Saturday, 22 December 2012

One step at a time... (Re-posted from - magisterspeaks.blogspot.in)


The writing is on the wall!

Whether we choose to accept it or not, the reality remains to its existence. The statement can be applied to a variety of situations and almost every time you do that, you can’t help but notice a brutal ignorance of people about the transformation of the very milieu they breath in.
An unfortunate success which I met with on my aforesaid conviction was with the state of higher education, as it unfolded before my bewildered eyes.

Having a reasonable understanding of how the higher education system in this part of the country works, I wasmerely disappointed than shocked on the grim situation.
An engineering college which is pushing itself rock-hard in order to have as less unfilled seats as possible. Atleast, not more than the seats which were lost last year. In this case, just like airlines and multiplexes, a seat lost once cannot be recovered ever again. Another one struggling  to get enough students to  run the show.

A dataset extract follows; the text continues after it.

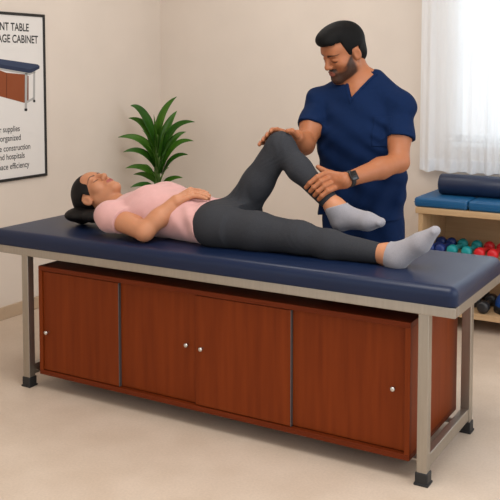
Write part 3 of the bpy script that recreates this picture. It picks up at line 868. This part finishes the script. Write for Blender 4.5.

Just as you feel inception of an empathetic feeling for these institutes, another contrasting thought trickles down your brain. Isn’t it what they deserve?
The answer to this question is both, omnipresent and veiled (depending upon who just read that line!)
There are multiple reasons for the sorry state of alot engineering as well as management colleges in this country. Some people blame it on the regulatory slack for their over liberal rules in granting permission to these colleges during the last decade which has created more supply than demand in the market.
While there is another set who bestows a more pragmatic view on the situation. They opine that the imbalance of demand and supply will always be there in some or the other way. What is required, however, by the institutes is to remain competitive all the times in order to ensure that the correction does not lead to their debacle when the obliteration of this mushrooming sector takes place.

I try hard to take side but like almost every time, fail to do so. It is easier not to fall in the trap of having a stern opinion in this case due to very logical arguments made by the two groups.
What is more disheartening is not the state in which such  institutes are, but the sheer ignorance or denial they tend to indulge in, more often than not due to a conscious effort rather than a sincere mistake.
Encouragingly (surprisingly) however there are many endorsers to the idea of quality education in the same circuit(more surprisingly) who express such wishful desire and accept a need of a turn-around of a sort which will not only shift gears for the industry but for such ailing institute(extremely surprisingly, they don’t think their institute is one them!)

Denial is the first cousin of problem and interestingly, most of these institutes which have been dwelling the problem within, starts challenging it with its cousin as a tool. Not the ideal counter-attack!

Time has come when before finding reasons for the problem, solutions for problems (for others, coz we don’t have problems, right?) and then blaming someone for the problem, we – accept that there is a problem.

Time has come to take - one step at a time.